Les « anti-mondialisation » militent également pour une redistribution des terres aux paysans les plus pauvres.
Ils luttent enfin contre le réchauffement climatique et la mise en culture des Organismes génétiquement modifiés (OGM).
La régulation du marché mondial se place ainsi au cœur de la revendication altermondialiste. Il s’agit en fin de compte d’opérer une régulation par l’éthique. et non plus par l’Etat.
Daniel Bensaïd insiste pour sa part sur le caractère novateur du mouvement en cours. Mais il ne s’en tient pas à la seule dimension éthique. Ce qui est neuf, c’est pour lui « …certainement une culture de la pluralité et une dialectique inédite de l’individuel et du collectif((Daniel Bensaïd, « Le neuf et l’ancien », Critique communiste n°169-170, été-automne 2003.)) ».
La réflexion n’a rien d’anodin. Pourquoi le « socialisme réel » a-t-il achoppé au XXe siècle ? Sans doute et avant tout parce qu’il a nié l’Ego, parce que le bolchevisme a fait table rase de l’initiative individuelle et s’est dilapidé dans le Goulag.
L’altermondialisme peut-il contribuer à rénover en fin de compte une pensée communiste en quête de son propre dépassement ? Est-il l’avenir du communisme ?

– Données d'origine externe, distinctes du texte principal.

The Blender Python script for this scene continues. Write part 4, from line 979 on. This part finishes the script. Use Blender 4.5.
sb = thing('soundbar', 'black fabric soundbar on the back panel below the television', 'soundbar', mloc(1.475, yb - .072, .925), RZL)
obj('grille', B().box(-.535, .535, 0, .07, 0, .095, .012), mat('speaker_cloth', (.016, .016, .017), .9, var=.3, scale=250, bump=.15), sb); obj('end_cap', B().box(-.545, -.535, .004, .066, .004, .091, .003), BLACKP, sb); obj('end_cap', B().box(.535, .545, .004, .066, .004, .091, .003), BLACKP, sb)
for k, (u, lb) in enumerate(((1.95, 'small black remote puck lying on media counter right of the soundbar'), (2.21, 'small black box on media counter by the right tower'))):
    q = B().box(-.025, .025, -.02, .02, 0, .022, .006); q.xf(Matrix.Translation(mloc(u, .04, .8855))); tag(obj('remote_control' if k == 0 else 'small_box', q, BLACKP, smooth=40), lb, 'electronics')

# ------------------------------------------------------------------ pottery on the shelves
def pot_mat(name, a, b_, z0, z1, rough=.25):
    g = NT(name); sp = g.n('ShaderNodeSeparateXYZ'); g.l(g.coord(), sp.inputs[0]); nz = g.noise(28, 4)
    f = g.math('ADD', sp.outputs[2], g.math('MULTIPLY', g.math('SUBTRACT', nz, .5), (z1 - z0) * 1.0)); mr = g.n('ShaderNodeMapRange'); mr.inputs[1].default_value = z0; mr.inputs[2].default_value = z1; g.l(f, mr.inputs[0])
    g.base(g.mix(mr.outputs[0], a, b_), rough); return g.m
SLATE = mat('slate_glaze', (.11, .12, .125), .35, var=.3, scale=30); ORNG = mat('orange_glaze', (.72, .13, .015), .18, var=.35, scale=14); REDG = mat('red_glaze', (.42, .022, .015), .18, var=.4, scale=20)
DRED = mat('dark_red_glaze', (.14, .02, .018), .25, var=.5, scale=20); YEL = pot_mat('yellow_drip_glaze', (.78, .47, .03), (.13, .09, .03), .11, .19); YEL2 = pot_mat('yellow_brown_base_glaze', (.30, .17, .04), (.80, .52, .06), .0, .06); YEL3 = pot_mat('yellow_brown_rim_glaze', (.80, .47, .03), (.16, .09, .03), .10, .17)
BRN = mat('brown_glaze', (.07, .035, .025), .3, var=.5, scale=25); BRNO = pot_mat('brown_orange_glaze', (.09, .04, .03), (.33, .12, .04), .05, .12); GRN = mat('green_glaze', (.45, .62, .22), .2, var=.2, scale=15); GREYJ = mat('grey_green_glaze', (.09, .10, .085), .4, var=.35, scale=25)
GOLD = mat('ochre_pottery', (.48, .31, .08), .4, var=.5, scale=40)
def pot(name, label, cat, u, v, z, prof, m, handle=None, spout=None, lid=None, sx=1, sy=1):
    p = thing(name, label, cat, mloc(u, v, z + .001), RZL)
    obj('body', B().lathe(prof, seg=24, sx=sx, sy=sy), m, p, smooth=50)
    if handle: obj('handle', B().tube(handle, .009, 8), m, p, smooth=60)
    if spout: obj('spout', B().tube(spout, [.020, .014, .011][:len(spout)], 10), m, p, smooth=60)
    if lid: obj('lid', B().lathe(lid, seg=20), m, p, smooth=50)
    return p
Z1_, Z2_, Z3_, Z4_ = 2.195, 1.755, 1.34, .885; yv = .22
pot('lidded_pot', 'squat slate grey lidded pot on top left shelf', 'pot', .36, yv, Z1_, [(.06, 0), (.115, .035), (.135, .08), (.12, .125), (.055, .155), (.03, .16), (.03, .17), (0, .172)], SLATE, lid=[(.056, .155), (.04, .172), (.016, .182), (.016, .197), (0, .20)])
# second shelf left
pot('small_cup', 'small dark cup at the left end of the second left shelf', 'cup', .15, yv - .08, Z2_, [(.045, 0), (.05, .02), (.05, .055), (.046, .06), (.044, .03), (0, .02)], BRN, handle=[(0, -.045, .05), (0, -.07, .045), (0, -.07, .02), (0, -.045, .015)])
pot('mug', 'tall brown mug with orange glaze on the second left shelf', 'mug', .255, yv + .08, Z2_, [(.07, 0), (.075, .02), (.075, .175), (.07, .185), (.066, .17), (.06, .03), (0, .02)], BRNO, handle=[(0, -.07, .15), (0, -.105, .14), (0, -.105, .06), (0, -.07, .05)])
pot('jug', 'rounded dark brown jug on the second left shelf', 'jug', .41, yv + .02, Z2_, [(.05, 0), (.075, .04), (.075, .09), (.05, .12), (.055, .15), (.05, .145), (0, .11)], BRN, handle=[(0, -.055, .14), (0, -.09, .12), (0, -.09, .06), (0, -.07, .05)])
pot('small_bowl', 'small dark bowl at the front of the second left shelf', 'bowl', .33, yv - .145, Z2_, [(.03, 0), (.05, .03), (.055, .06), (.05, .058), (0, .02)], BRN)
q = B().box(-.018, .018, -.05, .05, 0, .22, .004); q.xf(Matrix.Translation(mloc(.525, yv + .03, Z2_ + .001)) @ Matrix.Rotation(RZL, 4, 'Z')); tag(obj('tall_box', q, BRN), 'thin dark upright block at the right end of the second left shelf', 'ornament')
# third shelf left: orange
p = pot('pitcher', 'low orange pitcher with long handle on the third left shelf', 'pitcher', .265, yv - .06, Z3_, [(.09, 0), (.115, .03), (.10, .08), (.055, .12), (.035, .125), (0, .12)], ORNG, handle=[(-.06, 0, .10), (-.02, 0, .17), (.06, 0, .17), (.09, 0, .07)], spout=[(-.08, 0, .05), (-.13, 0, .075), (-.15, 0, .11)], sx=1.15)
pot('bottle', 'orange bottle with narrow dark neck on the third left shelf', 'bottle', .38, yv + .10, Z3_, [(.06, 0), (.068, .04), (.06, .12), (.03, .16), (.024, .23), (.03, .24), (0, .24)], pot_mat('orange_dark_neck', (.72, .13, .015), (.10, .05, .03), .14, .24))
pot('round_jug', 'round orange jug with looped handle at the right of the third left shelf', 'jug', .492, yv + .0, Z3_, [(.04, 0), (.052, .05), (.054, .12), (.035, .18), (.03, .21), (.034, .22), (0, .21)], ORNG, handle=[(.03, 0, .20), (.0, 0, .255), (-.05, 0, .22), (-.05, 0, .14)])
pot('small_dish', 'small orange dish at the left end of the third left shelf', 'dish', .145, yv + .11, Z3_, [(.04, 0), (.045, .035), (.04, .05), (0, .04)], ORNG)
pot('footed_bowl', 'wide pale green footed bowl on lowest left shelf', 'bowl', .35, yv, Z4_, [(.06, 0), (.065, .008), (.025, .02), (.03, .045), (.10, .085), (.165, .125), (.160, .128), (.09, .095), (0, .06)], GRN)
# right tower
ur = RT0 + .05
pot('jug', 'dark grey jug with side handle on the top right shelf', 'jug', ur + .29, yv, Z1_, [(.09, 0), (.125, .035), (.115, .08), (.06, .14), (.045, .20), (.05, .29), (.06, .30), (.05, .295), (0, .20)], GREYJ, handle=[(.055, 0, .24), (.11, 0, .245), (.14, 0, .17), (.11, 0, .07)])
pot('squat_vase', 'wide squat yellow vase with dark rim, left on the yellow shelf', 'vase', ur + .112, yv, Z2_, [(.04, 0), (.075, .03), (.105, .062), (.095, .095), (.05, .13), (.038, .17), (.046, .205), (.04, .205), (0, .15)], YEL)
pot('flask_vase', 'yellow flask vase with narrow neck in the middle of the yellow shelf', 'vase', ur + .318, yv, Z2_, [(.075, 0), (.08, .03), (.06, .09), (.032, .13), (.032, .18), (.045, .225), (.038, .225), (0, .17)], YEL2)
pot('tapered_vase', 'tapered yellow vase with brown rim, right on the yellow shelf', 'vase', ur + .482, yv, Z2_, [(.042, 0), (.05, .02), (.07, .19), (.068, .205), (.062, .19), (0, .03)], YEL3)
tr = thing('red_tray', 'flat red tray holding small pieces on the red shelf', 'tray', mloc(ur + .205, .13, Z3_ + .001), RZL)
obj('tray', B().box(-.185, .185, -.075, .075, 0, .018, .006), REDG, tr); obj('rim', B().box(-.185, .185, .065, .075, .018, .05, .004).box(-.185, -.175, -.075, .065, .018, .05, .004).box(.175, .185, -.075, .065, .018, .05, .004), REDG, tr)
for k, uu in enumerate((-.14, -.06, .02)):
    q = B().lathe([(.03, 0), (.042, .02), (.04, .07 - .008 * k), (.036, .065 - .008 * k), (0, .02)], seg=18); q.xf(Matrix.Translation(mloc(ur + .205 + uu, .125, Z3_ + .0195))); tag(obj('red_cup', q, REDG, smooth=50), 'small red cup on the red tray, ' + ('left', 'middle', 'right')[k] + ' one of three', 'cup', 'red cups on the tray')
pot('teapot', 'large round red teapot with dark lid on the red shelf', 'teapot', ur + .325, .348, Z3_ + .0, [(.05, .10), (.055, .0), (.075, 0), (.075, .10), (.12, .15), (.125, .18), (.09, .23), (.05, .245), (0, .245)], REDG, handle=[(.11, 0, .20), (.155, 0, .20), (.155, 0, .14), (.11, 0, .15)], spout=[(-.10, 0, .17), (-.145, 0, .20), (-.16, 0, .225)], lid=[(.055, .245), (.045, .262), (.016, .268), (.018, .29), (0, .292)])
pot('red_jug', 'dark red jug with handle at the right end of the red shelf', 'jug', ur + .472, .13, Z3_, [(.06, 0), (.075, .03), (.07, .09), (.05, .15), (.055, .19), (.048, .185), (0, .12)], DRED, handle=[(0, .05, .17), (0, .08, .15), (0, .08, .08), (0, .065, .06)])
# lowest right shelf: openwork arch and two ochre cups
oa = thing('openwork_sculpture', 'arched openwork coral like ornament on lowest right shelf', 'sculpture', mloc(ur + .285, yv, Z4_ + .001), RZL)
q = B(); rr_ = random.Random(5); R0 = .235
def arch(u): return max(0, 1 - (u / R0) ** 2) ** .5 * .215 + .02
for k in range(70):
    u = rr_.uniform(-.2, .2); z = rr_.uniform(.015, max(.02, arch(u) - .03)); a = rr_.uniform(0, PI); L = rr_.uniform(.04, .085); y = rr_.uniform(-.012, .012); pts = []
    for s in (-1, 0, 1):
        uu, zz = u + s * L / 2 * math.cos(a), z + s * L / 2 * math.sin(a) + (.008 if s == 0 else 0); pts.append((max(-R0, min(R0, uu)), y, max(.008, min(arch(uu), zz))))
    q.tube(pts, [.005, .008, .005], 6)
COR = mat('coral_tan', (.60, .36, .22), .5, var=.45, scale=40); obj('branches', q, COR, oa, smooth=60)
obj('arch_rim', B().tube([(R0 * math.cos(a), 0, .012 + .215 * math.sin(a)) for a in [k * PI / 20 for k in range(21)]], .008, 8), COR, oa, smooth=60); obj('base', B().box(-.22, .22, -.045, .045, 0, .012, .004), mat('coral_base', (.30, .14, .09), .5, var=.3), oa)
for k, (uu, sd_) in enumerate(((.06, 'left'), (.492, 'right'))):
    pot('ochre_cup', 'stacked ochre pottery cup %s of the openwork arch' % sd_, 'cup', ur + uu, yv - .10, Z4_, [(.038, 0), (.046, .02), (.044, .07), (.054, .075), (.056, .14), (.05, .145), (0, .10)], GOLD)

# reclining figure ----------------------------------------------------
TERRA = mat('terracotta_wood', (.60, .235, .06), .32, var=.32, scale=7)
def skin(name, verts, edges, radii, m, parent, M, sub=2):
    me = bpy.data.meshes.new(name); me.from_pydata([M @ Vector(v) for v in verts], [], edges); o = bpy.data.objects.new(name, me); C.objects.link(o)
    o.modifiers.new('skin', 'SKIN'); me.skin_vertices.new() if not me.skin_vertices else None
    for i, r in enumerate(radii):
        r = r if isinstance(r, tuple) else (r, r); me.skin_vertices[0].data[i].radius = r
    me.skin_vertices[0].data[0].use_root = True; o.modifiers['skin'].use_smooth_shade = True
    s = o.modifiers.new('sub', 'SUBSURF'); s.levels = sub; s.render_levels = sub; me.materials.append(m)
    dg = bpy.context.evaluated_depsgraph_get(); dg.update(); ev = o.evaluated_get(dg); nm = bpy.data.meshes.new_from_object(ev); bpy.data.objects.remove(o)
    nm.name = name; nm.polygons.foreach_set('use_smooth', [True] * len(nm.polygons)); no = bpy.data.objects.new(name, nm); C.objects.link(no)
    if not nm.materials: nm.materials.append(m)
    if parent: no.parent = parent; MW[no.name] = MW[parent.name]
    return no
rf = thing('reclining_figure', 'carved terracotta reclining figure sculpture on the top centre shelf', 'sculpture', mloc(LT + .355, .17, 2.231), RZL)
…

Les militants qui s’investissent dans les Forums sociaux rêvent de forger un courant politique nouveau, sur les cendres des idéologies passées. Il s’agit de donner vie à ce qui pourrait éventuellement prendre la suite du communisme.
La réalité refuse pourtant de se conformer aux espérances. Raoul Vaneigem n’a pas tort, quand il décrit l’altermondialisme comme un « néo-capitalisme », appelant de ses vœux un marché régulé par une morale aux contours incertains((Raoul Vaneigem, Modestes Propositions aux grévistes pour en finir avec ceux qui nous empêchent de vivre en escroquant le bien public, Verticales-Le Seuil, 2004.)).
Bien loin de constituer une alternative crédible au communisme, la « révolution culturelle altermondialiste » n’a généré qu’un populisme nourri de bons sentiments. C’est là sans doute sa principale limite.
La montagne révolutionnaire aurait-elle accouché d’une souris réformiste ? L’avenir de l’altermondialisme parait en tout cas de plus en plus compromis.